Any help in regards to a link?
 
Don't know of a link. But I can attest that my 2007 Mazda 3 2.0 has 120000 on the odometer. I did a compression test at about 115000. The results were 190 187 185 188. That's each cyclinder. The ideal is that average of all the numbers be no more than 10% of the highest cylinder. The other part is making sure the cylinder is holding the pressure. According to this test my engine is very healthy. I don't autocross but I am know to lay the hammer down. The engine is fully bolted with a full race exhaust. And the computer is custom tuned specific for this motor. So I dont drive for fuel savings. Non the less I get about 25 MPG on long trips. 330miles per tank. And during city / highway driving roughly 290 miles per tank. I change the oil religiously every 5000 miles. I've always used mobile 1 full synthetic. I take active car and although the engine isn't close to 200000 miles, I've never ever ever ever had an issue with the engine. At least that didn't result in a bad spark plugs being changed or a defective old coil pack being replaced. And that was at about 100000 miles. That being said that was one of the last year's they used a fordmoco engine. So...for what that's worth.
 
My 2009 Mazdaspeed3, a Direct injected turbocharged motor, had a rod bearing start to fail at just over 283,000 miles. Air filters and spark plugs and oil changes were the only service required. While most of the miles were freeway, for a high performance motor, I was very impressed.
 
Don't know of a link. But I can attest that my 2007 Mazda 3 2.0 has 120000 on the odometer. I did a compression test at about 115000. The results were 190 187 185 188. That's each cyclinder. The ideal is that average of all the numbers be no more than 10% of the highest cylinder. The other part is making sure the cylinder is holding the pressure. According to this test my engine is very healthy. I don't autocross but I am know to lay the hammer down. The engine is fully bolted with a full race exhaust. And the computer is custom tuned specific for this motor. So I dont drive for fuel savings. Non the less I get about 25 MPG on long trips. 330miles per tank. And during city / highway driving roughly 290 miles per tank. I change the oil religiously every 5000 miles. I've always used mobile 1 full synthetic. I take active car and although the engine isn't close to 200000 miles, I've never ever ever ever had an issue with the engine. At least that didn't result in a bad spark plugs being changed or a defective old coil pack being replaced. And that was at about 100000 miles. That being said that was one of the last year's they used a fordmoco engine. So...for what that's worth.

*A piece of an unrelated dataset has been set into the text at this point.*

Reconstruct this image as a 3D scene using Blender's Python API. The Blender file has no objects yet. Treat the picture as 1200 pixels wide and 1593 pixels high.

I tested compression on my sr20DE and it was lower than yours, but just as consistent. I looked up the factory specs and mine blew identical to new spec. Different engines. 120k miles shouldn't even be a factor for engines. I think transmissions are what die.

I got 25mpg avg and 31mpg highway. Nowhere near the power your car had though. Rated 145, iirc
 
I got a new engine under warranty for my Protege5 ("oil starvation due to cornering") at under 20k and I'm on my 3rd engine in 10 years with my RX-7.

The MSP has been bullet proof though. 15 years, 75K, always 100% stock, and it looks and runs like new. :)
 
Buying any new car these days....I'm never worried about the engine. Its the transmission I'm more concerned of.
 
Buying any new car these days....I'm never worried about the engine. Its the transmission I'm more concerned of.

These Mazda engines are very tough. They can last you a very long time with normal maintenance and have very little known issues. Very well sorted out motor.

If you are concerned about the transmission, all you really need to do is change the fluid on time. Or just buy a manual. :)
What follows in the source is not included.